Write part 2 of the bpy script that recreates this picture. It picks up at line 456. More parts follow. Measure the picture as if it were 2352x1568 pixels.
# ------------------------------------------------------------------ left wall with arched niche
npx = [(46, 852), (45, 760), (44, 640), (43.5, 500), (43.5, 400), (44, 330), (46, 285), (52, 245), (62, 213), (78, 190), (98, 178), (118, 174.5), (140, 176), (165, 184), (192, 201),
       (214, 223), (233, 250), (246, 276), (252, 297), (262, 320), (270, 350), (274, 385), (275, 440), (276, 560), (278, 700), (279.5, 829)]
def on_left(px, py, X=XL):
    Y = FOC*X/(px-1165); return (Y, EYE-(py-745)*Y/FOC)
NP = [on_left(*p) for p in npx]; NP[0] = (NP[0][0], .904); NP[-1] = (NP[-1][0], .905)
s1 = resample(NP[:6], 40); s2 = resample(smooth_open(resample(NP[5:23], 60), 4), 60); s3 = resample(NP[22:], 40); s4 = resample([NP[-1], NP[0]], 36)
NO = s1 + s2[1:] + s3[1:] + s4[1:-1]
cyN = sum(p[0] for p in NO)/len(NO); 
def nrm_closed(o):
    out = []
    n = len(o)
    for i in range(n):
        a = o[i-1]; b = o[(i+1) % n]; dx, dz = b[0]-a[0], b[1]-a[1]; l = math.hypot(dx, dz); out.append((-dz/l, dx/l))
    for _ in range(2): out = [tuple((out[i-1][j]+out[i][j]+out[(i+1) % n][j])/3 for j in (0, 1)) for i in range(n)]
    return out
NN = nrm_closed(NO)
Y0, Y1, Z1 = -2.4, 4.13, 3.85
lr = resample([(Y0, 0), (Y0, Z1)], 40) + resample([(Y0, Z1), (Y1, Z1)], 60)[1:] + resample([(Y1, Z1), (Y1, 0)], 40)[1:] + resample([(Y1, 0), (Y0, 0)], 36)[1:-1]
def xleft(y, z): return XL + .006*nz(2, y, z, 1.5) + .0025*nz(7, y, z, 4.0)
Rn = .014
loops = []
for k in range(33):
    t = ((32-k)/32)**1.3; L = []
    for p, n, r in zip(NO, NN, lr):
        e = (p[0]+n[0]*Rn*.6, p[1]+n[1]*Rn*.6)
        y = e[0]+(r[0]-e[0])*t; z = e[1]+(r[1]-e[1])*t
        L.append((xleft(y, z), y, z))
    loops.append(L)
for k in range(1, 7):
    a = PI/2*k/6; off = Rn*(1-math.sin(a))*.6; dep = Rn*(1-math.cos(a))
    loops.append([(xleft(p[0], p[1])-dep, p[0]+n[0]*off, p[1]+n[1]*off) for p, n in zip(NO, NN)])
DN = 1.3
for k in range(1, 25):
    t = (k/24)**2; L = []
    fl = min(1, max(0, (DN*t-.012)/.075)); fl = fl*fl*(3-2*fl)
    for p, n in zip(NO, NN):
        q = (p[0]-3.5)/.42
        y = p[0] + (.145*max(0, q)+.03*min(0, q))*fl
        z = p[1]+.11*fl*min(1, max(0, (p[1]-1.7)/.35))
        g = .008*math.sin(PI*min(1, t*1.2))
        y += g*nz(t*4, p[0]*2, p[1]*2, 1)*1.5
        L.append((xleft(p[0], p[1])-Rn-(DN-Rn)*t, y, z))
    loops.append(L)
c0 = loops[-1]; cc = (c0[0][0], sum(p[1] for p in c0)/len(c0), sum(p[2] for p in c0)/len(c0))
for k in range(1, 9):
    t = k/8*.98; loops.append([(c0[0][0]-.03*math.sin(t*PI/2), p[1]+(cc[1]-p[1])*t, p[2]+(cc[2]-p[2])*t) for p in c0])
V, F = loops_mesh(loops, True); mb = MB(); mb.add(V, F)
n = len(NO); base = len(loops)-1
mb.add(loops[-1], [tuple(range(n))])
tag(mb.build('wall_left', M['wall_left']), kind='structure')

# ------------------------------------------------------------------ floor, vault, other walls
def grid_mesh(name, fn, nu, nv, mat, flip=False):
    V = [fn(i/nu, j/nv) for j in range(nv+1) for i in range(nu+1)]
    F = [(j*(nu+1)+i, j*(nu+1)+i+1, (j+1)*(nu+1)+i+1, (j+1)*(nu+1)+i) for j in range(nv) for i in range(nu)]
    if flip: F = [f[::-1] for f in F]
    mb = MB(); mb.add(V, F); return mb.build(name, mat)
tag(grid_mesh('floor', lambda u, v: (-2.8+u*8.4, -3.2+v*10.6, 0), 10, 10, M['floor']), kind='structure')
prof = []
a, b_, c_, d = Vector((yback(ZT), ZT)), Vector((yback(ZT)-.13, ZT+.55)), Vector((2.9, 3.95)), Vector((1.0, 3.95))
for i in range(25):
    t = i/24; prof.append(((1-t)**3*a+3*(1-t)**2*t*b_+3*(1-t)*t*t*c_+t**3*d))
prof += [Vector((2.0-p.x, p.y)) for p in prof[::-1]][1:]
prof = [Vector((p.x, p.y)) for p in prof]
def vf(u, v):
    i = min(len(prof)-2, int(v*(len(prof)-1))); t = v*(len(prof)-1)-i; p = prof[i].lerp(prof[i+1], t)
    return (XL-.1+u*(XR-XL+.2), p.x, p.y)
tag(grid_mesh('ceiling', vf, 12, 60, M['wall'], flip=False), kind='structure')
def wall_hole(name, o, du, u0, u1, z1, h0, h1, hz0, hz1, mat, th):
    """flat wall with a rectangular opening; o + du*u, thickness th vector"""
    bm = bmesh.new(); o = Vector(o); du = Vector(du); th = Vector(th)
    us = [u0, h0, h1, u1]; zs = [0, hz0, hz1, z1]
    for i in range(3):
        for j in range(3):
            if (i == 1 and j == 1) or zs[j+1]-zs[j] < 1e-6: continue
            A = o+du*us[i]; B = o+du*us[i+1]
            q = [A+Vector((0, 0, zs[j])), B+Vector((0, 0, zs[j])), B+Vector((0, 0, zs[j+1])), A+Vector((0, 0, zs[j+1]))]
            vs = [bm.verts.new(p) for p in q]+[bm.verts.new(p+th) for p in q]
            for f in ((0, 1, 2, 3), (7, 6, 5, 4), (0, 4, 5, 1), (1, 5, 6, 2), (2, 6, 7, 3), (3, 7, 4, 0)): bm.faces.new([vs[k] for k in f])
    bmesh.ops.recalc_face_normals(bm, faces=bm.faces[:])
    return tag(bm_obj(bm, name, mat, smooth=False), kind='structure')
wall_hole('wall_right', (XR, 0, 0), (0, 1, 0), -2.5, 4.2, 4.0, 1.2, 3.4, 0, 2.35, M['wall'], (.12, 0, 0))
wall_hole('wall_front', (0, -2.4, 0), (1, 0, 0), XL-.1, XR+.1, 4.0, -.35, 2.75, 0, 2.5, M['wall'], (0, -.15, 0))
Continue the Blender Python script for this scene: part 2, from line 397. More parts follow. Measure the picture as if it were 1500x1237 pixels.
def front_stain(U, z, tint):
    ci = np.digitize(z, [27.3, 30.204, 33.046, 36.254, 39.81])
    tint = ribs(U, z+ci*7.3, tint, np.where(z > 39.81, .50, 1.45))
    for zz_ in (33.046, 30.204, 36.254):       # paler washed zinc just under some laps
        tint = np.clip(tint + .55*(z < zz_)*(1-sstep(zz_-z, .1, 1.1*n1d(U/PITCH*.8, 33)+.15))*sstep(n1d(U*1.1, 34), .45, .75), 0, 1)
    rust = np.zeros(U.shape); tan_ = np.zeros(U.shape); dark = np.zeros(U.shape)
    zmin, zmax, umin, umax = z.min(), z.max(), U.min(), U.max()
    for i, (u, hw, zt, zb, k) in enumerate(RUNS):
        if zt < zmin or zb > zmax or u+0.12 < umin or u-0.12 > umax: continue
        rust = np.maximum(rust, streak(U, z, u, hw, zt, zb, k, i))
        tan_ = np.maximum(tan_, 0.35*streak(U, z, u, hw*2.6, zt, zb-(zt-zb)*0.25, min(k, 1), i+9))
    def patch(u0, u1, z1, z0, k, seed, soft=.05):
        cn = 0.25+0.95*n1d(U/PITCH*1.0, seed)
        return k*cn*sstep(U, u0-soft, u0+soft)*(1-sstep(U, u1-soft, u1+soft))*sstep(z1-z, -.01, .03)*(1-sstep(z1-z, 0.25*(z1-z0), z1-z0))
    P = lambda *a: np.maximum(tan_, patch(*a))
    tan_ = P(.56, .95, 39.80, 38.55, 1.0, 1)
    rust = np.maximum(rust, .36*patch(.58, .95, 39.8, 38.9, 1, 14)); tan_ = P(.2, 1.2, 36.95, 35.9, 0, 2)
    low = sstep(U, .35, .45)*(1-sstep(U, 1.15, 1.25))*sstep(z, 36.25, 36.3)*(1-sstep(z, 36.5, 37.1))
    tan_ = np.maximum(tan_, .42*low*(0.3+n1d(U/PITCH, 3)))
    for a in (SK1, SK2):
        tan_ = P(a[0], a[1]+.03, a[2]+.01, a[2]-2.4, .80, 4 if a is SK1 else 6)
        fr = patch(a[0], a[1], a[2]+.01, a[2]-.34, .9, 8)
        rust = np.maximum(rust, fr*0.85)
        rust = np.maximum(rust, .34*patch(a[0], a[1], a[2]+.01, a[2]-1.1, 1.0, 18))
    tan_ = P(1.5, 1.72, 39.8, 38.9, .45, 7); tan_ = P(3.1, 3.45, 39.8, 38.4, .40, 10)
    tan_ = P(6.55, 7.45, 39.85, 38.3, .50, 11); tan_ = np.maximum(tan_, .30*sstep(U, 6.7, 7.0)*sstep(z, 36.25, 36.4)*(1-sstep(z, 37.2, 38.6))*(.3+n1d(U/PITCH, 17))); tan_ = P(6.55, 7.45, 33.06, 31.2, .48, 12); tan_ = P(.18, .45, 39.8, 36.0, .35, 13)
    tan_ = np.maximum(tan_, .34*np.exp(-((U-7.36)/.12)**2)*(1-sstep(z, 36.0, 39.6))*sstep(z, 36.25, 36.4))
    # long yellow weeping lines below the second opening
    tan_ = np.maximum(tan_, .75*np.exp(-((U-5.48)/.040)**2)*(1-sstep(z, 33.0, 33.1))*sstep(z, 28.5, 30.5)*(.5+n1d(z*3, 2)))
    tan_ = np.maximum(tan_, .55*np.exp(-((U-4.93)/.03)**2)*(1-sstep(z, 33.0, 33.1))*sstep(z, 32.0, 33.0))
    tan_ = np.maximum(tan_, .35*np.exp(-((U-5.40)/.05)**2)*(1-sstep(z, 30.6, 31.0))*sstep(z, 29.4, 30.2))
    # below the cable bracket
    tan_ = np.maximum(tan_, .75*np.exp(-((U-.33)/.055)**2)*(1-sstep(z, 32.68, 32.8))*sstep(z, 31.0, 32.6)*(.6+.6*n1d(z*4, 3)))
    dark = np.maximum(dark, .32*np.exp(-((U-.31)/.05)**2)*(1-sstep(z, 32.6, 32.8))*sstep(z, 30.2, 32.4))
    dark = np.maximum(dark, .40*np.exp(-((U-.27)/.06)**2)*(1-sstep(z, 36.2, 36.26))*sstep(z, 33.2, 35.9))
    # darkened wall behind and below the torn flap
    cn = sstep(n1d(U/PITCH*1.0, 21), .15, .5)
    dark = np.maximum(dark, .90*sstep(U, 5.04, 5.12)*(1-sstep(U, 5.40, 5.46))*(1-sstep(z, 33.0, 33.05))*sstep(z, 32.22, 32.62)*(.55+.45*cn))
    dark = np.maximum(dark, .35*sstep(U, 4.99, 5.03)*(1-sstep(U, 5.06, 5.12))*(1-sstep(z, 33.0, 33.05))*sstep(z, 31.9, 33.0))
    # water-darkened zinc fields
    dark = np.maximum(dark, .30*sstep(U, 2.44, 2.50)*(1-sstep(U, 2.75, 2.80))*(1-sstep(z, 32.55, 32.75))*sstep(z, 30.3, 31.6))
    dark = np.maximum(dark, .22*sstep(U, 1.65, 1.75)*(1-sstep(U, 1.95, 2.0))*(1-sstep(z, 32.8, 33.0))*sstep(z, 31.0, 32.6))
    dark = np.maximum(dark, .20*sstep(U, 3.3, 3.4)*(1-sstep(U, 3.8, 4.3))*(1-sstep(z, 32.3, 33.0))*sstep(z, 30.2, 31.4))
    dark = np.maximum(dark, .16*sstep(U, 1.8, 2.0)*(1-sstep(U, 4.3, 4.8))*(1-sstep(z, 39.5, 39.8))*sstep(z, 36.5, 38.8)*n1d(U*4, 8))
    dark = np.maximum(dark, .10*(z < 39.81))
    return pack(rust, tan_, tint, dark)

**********

_THE REQUEST:_ Find every line in the records above that holds the word "script", and copy each one.

_OUTPUT OF THE TASK:_
Write part 2 of the bpy script that recreates this picture. It picks up at line 456. More parts follow. Measure the picture as if it were 2352x1568 pixels.
Continue the Blender Python script for this scene: part 2, from line 397. More parts follow. Measure the picture as if it were 1500x1237 pixels.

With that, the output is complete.